The Bitcoin Annotated
INSTITUTIONAL TAKEOVER FOUNDATIONAL June 5, 2021
Event

The Bitcoin 2021 Miami Stage

The most-circulated piece of bitcoin community video in the asset's history.
Jack Mallers introduces Nayib Bukele's video announcement, Bitcoin 2021, Miami, June 5, 2021.
Jack Mallers introduces Nayib Bukele's video announcement, Bitcoin 2021, Miami, June 5, 2021. Bitcoin Magazine.

On the afternoon of Saturday, June 5, 2021, Jack Mallers — the chief executive officer of the Lightning-payments company Strike, then twenty-seven years old — walked onto the main stage at the Bitcoin 2021 conference in Miami wearing a backwards baseball cap and proceeded, over the course of approximately twenty minutes, to cry. The tears were not the performance. The announcement they accompanied was. Mallers had spent the preceding several months as the operational link between the bitcoin community and the government of El Salvador, working with president Nayib Bukele’s administration on the legal-tender legislation that would, within seventy-two hours of the keynote, be introduced to the Salvadoran Legislative Assembly. The video Mallers introduced from the stage — Bukele announcing, in English, that El Salvador would make bitcoin legal tender alongside the United States dollar — was the first sovereign-state adoption of a non-state currency in modern history. The footage of Mallers’s introduction has been, in the years since, the most-circulated piece of bitcoin community video in the asset’s history.

The keynote’s structure was unusual for a conference talk. Mallers spent the first ten minutes discussing his grandfather, his family, and the experience of having grown up wanting to do something meaningful in the financial system that had failed his grandfather’s generation. The personal frame was not affectation; Mallers’s public communications had, throughout his emergence as a bitcoin figure beginning in 2019, leaned consistently on the same earnest first-person register. The bitcoin community had come to know him through that register, and the keynote’s opening was continuous with the public character he had been performing for two years prior. What was new was the announcement that followed. The Bukele video had not been previewed. The legislation had not been disclosed. The bitcoin community had been given no indication that the conference would conclude with a sovereign-adoption announcement. The room, which had been listening to Mallers’s family stories with the patience of an audience accustomed to bitcoin keynote tangents, was unprepared for what Mallers said next.
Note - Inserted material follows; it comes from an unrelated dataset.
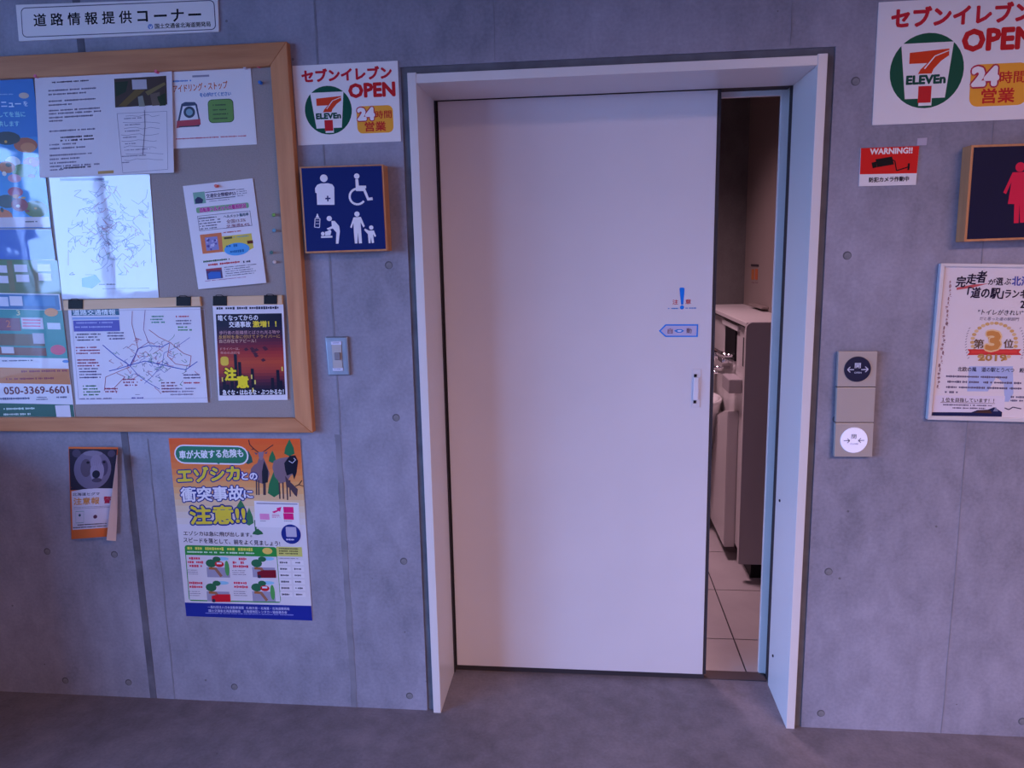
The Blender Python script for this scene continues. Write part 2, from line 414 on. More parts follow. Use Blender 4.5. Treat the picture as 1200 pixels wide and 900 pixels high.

The video itself ran approximately three minutes. Bukele, speaking in English with the controlled inflection of someone who had rehearsed the announcement and intended it for an international audience, stated that El Salvador would submit legislation to the Legislative Assembly within the week, that the legislation would make bitcoin legal tender alongside the U.S. dollar, and that El Salvador would become the first nation to adopt bitcoin as a national currency. The room received the announcement first with silence, then with applause that built into a sustained ovation. Mallers, on the stage, wept openly. The cameras captured both. The bitcoin community’s reception of the moment, in the hours and days that followed, treated the footage as something closer to scripture than to news.

The legislation passed the Salvadoran Legislative Assembly on June 9, 2021, four days after the keynote, by a vote of 62 to 19, with three abstentions. It took effect on September 7, 2021, ninety days later. The implementation was complicated. The Salvadoran government’s Chivo Wallet experienced significant launch problems. The bitcoin price fell roughly fifteen percent on the first day of legal-tender adoption. The International Monetary Fund objected. Successive credit-rating downgrades followed. By 2024, El Salvador’s bitcoin policy had been substantially modified under pressure from the IMF, with the country’s $1.4 billion loan agreement requiring that bitcoin acceptance by merchants become voluntary rather than mandatory. The country’s bitcoin treasury, accumulated through a daily one-bitcoin purchase policy that Bukele had instituted, had nonetheless appreciated to several hundred million dollars by the end of 2024. Whether the experiment had succeeded or failed depended substantially on which metric one chose to evaluate it against.

The cultural significance of the Miami stage, distinct from the policy outcomes that followed, was that it provided bitcoin culture with its first true sovereign-adoption moment delivered through a recognizable individual member of the community. The bitcoin movement had, for thirteen years prior, been a community of cypherpunks, libertarians, traders, and self-custody enthusiasts whose interactions with state power had been almost entirely adversarial — Silk Road prosecutions, exchange shutdowns, BitLicense fights, mining bans. The Miami stage offered a different image: a young man crying on a conference stage in Florida while the president of a Central American nation announced that the asset the bitcoin community had been holding for over a decade would, within ninety days, be legal tender for seven million people. Mallers, in this moment, was not the artifact. The moment was the artifact. The catalog records it as such, and notes that the figure who delivered it has continued to operate, in the years since, as one of the bitcoin community’s more consequential intermediaries to the world of policy.